We see early glimpses of the volcano in this new Pompeii, bubbling and smoking well in advance of the third act – which lends the film’s simple tale of love and revenge an aura of doom. The story proper starts in the British Isles, where a young boy named Milo watches his parents slaughtered by Romans during the Rebellion of the Celtic Horse Tribes. Captured as a slave, Milo (played as an adult by Game of Thrones’ Kit Harington), grows up to become a gladiator, known as The Celt, whose prowess buys him a one-way ticket to the decadent resort city of Pompeii. As presented here, the town is a colorful, atmospheric wonder nestled at the foot of the hulking Vesuvius – you get religion just looking down the street and seeing that godlike mountain looming in the distance.

Also headed to Pompeii are the beautiful aristocrat Cassia (Emily Browning), not to mention Senator Corvus (Kiefer Sutherland, doing what appears to be a Donald Sutherland accent), the man responsible for slaughtering Milo’s parents so long ago. Milo and Cassia have a meet-cute over a dying horse, and it’s love at first sight. But Senator Corvus wants the girl for himself. And because Cassia’s father (Jared Harris) is a public official eager to renew Pompeii’s infrastructure, and thus dependent on the Senator’s pull and largesse, our heroine is soon promised to the evil, sneering Corvus. Meanwhile, Milo becomes best friends with Atticus (Adewale Akinnuoye-Agbaje), the African slave he will soon be forced to fight to the death. As manly men do in films like this, the two playfully joke over which one of them will die tomorrow.

That’s not a particularly original story, but it gallops along at a nice clip, with the good guys appropriately gallant and breathless and the bad guys appropriately smug and snarly. Soon enough, axes and spears and bodies are flying through the air. And whether it’s elaborate gladiatorial battles or a chariot chase through a burning city, Anderson directs with precision, rhythm, and ruthlessness – he has an eye and an ear for violence, for the visceral impact of a kill. At his best, he creates action sequences in which you feel anything might happen, even though you usually know how they’ll turn out. And the ones in Pompeii are more engaging than those of any superhero movie I saw last year.

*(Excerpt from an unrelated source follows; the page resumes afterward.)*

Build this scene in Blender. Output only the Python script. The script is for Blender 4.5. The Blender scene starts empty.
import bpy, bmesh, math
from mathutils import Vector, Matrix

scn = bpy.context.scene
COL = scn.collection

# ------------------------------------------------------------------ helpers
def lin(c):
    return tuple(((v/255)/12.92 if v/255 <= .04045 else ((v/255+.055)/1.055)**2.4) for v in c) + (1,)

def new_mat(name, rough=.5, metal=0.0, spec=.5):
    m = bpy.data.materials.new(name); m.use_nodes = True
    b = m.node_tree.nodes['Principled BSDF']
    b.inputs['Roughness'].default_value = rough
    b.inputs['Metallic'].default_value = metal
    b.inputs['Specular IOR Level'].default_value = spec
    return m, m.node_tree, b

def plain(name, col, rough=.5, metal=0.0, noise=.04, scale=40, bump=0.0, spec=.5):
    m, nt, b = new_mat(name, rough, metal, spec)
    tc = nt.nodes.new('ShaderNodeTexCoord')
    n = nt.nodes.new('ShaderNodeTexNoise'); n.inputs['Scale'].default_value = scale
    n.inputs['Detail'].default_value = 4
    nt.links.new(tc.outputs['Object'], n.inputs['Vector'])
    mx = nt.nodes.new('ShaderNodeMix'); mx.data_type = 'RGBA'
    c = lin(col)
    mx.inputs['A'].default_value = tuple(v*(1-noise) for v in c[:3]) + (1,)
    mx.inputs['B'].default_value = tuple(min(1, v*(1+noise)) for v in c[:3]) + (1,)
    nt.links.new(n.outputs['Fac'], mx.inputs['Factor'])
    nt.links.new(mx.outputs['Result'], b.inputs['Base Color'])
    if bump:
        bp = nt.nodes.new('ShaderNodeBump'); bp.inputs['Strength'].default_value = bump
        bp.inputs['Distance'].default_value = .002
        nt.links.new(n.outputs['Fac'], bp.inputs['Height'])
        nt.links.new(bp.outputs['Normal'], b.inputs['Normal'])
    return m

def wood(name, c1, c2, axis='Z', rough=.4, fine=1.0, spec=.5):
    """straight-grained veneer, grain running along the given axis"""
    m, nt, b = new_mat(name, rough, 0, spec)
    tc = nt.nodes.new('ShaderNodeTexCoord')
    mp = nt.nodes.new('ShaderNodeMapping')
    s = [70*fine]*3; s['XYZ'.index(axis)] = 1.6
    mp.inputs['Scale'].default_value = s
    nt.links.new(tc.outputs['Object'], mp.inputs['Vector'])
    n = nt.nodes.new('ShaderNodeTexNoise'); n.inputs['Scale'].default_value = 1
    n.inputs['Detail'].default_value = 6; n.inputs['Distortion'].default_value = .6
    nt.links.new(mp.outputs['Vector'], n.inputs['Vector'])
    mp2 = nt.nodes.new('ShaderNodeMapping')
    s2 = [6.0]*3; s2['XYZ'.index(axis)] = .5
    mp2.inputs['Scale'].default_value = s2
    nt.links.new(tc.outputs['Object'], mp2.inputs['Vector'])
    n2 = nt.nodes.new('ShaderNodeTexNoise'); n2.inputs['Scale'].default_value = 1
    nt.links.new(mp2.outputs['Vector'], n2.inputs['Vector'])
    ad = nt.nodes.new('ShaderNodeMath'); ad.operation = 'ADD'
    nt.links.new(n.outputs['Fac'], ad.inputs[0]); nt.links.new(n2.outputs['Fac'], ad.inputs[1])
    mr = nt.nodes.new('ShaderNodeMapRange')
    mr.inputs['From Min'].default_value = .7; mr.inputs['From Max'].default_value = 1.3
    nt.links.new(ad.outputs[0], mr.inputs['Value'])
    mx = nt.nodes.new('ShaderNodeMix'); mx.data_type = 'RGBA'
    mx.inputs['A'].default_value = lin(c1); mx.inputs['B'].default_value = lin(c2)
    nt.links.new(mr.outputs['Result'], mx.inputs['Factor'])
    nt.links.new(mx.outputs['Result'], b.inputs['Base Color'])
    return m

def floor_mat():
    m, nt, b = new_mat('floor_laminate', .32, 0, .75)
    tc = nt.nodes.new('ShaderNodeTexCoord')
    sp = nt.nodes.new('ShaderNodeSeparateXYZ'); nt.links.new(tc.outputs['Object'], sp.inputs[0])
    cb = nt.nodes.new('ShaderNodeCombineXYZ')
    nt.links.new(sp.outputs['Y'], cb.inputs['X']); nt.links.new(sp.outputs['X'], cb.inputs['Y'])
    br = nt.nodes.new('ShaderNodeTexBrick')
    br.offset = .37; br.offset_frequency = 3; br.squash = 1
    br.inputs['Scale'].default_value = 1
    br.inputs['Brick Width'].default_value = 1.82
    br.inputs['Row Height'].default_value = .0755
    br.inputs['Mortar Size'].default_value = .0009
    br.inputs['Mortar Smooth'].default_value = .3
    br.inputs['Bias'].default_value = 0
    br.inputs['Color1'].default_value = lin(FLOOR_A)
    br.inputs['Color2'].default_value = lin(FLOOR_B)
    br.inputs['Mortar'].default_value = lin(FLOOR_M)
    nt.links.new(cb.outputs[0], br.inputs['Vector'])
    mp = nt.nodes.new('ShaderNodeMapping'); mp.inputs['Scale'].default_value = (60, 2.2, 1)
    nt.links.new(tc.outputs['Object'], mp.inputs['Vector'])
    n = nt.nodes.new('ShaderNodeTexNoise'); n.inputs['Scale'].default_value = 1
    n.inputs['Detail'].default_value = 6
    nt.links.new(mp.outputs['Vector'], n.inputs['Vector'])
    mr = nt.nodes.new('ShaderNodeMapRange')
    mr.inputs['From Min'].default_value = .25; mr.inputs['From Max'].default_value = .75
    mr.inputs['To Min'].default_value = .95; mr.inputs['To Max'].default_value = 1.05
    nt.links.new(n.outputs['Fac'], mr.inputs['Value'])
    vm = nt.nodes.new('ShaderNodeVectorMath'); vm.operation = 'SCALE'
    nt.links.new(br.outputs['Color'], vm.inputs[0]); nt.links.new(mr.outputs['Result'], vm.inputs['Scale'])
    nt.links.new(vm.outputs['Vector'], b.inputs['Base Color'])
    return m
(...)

But all the combat in the world can’t quite match the sheer scale of the destruction of the film’s finale, as 3-D fire and ash rain from the skies, tsunamis consume throngs of innocents, and oceans of lava lay waste to forests and buildings. Anderson is not an engineer, a la James Cameron, or a humanist, à la Steven Spielberg – you will find none of the intricacy of a Titanic or the mournful, grand scale of a War of the Worlds. Rather, he’s more like a young boy, playing with his action figures, watching them melt and burn with a combination of horror and glee. And he does so with style, letting the volcanic calamity enhance his characters in obvious, though still compelling ways. The bluster of gladiators becomes macho poetry when uttered in the face of this fiery cataclysm. Meanwhile, the disaster renders the villains even pettier, and the devoted lovers even more romantic. That is all as it should be. From Bulwer-Lytton to Leone, the Pompeii story has never not been schlock: It ain’t the Bible, and it ain’t Homer. In this gorgeous, silly, exciting new version, it finds its level. Pompeii 3-D wants merely to entertain. And it does, proudly.